Einen auf repräsentativen Befragungen basierenden empirischen Überblick zu Ausbildungsstrukturen und beschäftigten Personen im organisierten Sport geben die von den 16 Landessportbünden, dem DOSB sowie dem Bundesinstitut für Sportwissenschaft (BiSp) finanzierten Sportentwicklungsberichte (z. B. Breuer & Feiler, 2019).

Im Bereich der formalen Weiterbildung ist es seit dem Jahr 2016 auf der Basis von Kooperationsprogrammen von Hochschulen mit dem DOSB möglich, sich in berufsbegleitenden Bachelor-Studiengängen für den Arbeitsmarkt Sport (z. B. Sportverbände oder -vereine) weiterzubilden. Zudem bieten Weiterbildungsakademien von Sportbunden oder Hochschulen sowie eine Vielzahl privatwirtschaftlicher Akademien Programme zur beruflichen Weiterbildung bspw. für Teilnehmende aus dem Bildungssektor an. Im Gesundheitsbereich sind Weiterbildungsangebote z. T. Voraussetzung für eine Anerkennung als Präventionsmaßnahme nach § 20 SGB V und damit für die Möglichkeit einer anteiligen Kostenabrechnung bei den Krankenkassen. Im Bereich der Prävention durch Sport und körperliche Aktivität kann dies im non-formalen Weiterbildungsbereich über den Erwerb des DOSB-Übungsleiters B Sport in der Prävention erfolgen.

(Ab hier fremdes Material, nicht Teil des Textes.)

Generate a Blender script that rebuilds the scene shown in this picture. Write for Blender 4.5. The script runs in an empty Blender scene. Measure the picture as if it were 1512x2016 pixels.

Zertifizierungen (Zertifikate – Abschlüsse) von Weiterbildungsangeboten, die zur Durchführung von Präventionskursen nach § 20 SGB V berechtigen, vergibt die Zentrale Prüfstelle Prävention, eine Gemeinschaftseinrichtung der Krankenkassen. Für die berufliche Weiterbildung von Sportwissenschaftlerinnen und -wissenschaftler im Bereich der Sporttherapie werden vom Deutschen Verband für Gesundheitssport und Sporttherapie (DVGS) Zertifikate in modularen Stufensystemen (z. B. Ausbildung zum Sport- oder Bewegungstherapeuten) angeboten, die für die ambulante und stationäre medizinische Rehabilitation von der Bundesarbeitsgemeinschaft Rehabilitation zur Abrechnungsfähigkeit anerkannt wird (Mau, Bengel & Pfeifer, 2017). Zusätzlich ermöglichen DVGS-Fortbildungen mit bestimmten thematischen Schwerpunkten den Erwerb von Lizenzen zur Abrechnungsfähigkeit von Dienstleistungen für einzelne Teilgebiete in der Prävention oder Rehabilitation bei Krankenkassen.

Literatur

Braun, S. (2011). Bildungspotenziale der Zivilgesellschaft – gesellschaftspolitische Perspektiven einer bildungsbezogenen Engagementpolitik von Sportverbänden und -vereinen. In M. Krüger & N. Neuber (Hrsg.), Bildung im Sport. Beiträge zu einer zeitgemäßen Bildungsdebatte (S. 105–120). Wiesbaden: Springer VS.

Breuer, C. & Feiler, S. (2019). Sportvereine in Deutschland: Organisationen und Personen. Sportentwicklungsbericht für Deutschland 2017/2018 (Teil 1). Bonn: BiSp.

Mau, W., Bengel, J. & Pfeifer, K. (2017). Rehabilitation in der Aus-, Fort- und Weiterbildung beteiligter Berufsgruppen. Bundesgesundheitsblatt, 60(4), 402–409.

Sygusch, R., Liebl, S. & Töpfer, C. (2012). DOSB. Die Rahmenrichtlinien für Qualifizierung des Deutschen Olympischen Sportbundes. Einordnung in den Deutschen Qualifikationsrahmen für lebenslanges Lernen (DQR) (hrsg. v. Deutschen Olympischen Sportbund). Frankfurt a. M.: DOSB.